### [RECORDED INFORMATION]

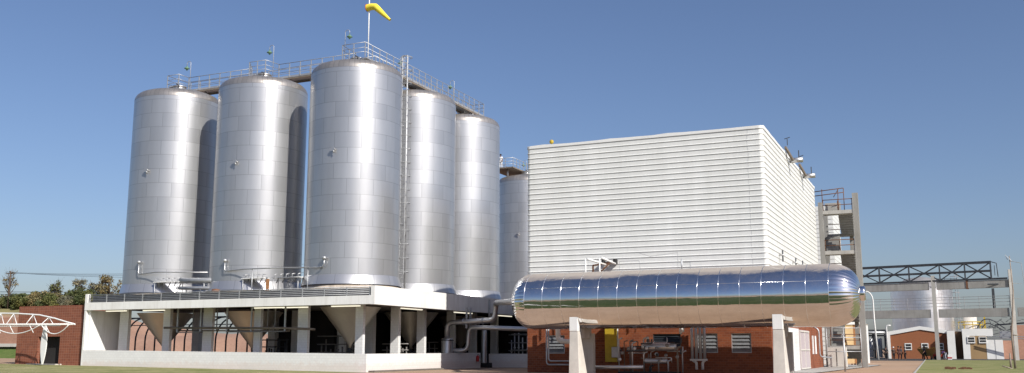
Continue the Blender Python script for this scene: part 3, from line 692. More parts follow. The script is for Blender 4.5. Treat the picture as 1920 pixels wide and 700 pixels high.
# ------------------------------------------------------------------ polished vessel
V=thing('pressure_vessel','long mirror polished horizontal vessel on concrete piers in front of the brick wall','vessel',((VX0+VX1)/2,VY,VZ-VR))
hx0,hx1=VX0+1.35,VX1-1.62; npan=round((hx1-hx0)/1.235); pw=(hx1-hx0)/npan; rr=random.Random(12)
q=MB(); nseg=96
for i in range(npan):
    a=hx0+i*pw; d0=rr.uniform(-.006,.006); d1=rr.uniform(-.006,.006)
    prof=[(VR+d0*(1-u)+d1*u+.006*math.sin(PI*u),a+pw*u-VX0) for u in (0,.15,.5,.85,1)]
    q.lathe(prof,c=(VX0,VY,VZ),n=nseg,axis='x')
q.build('shell',M['mirror'],V)
for x_,sgn,ln in ((hx0,-1,1.35),(hx1,1,1.62)):
    prof=[(VR*math.cos(R_(a))**.68 if a<90 else 0.0,sgn*ln*math.sin(R_(a))) for a in range(0,91,6)]
    if sgn<0: prof=prof[::-1]
    MB().lathe(prof,c=(x_,VY,VZ),n=nseg,axis='x',uvr=VR).build('head',M['mirrorh'],V)
q=MB()
for i in range(npan+1): 
    x=hx0+i*pw; q.lathe([(VR,-.018),(VR+.014,-.01),(VR+.017,0),(VR+.014,.01),(VR,.018)],c=(x,VY,VZ),n=nseg,axis='x')
q.build('band',M['bead'],V)
for a_ in (24,168):
    q=MB(); 
    p0=(VY-(VR+.003)*math.cos(R_(a_)),VZ+(VR+.003)*math.sin(R_(a_))); q.tube([(hx0,*p0),(hx1,*p0)],.011,8); q.build('seam',M['bead'],V)
MB().lathe([(.0,.24),(.34,.24),(.39,.22),(.42,.16),(.42,-.05)],c=(VX1,VY,VZ+.06),n=32,axis='x').build('end_flange',M['bead'],V)
MB().lathe([(.0,-.2),(.28,-.2),(.34,-.16),(.34,.1)],c=(VX0,VY,VZ),n=32,axis='x').build('end_flange',M['bead'],V)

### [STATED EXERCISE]
Ignore the images and quote every line of the listing exactly.

### [CORRECT RESPONSE]
Continue the Blender Python script for this scene: part 3, from line 692. More parts follow. The script is for Blender 4.5. Treat the picture as 1920 pixels wide and 700 pixels high.
# ------------------------------------------------------------------ polished vessel
V=thing('pressure_vessel','long mirror polished horizontal vessel on concrete piers in front of the brick wall','vessel',((VX0+VX1)/2,VY,VZ-VR))
hx0,hx1=VX0+1.35,VX1-1.62; npan=round((hx1-hx0)/1.235); pw=(hx1-hx0)/npan; rr=random.Random(12)
q=MB(); nseg=96
for i in range(npan):
    a=hx0+i*pw; d0=rr.uniform(-.006,.006); d1=rr.uniform(-.006,.006)
    prof=[(VR+d0*(1-u)+d1*u+.006*math.sin(PI*u),a+pw*u-VX0) for u in (0,.15,.5,.85,1)]
    q.lathe(prof,c=(VX0,VY,VZ),n=nseg,axis='x')
q.build('shell',M['mirror'],V)
for x_,sgn,ln in ((hx0,-1,1.35),(hx1,1,1.62)):
    prof=[(VR*math.cos(R_(a))**.68 if a<90 else 0.0,sgn*ln*math.sin(R_(a))) for a in range(0,91,6)]
    if sgn<0: prof=prof[::-1]
    MB().lathe(prof,c=(x_,VY,VZ),n=nseg,axis='x',uvr=VR).build('head',M['mirrorh'],V)
q=MB()
for i in range(npan+1): 
    x=hx0+i*pw; q.lathe([(VR,-.018),(VR+.014,-.01),(VR+.017,0),(VR+.014,.01),(VR,.018)],c=(x,VY,VZ),n=nseg,axis='x')
q.build('band',M['bead'],V)
for a_ in (24,168):
    q=MB(); 
    p0=(VY-(VR+.003)*math.cos(R_(a_)),VZ+(VR+.003)*math.sin(R_(a_))); q.tube([(hx0,*p0),(hx1,*p0)],.011,8); q.build('seam',M['bead'],V)
MB().lathe([(.0,.24),(.34,.24),(.39,.22),(.42,.16),(.42,-.05)],c=(VX1,VY,VZ+.06),n=32,axis='x').build('end_flange',M['bead'],V)
MB().lathe([(.0,-.2),(.28,-.2),(.34,-.16),(.34,.1)],c=(VX0,VY,VZ),n=32,axis='x').build('end_flange',M['bead'],V)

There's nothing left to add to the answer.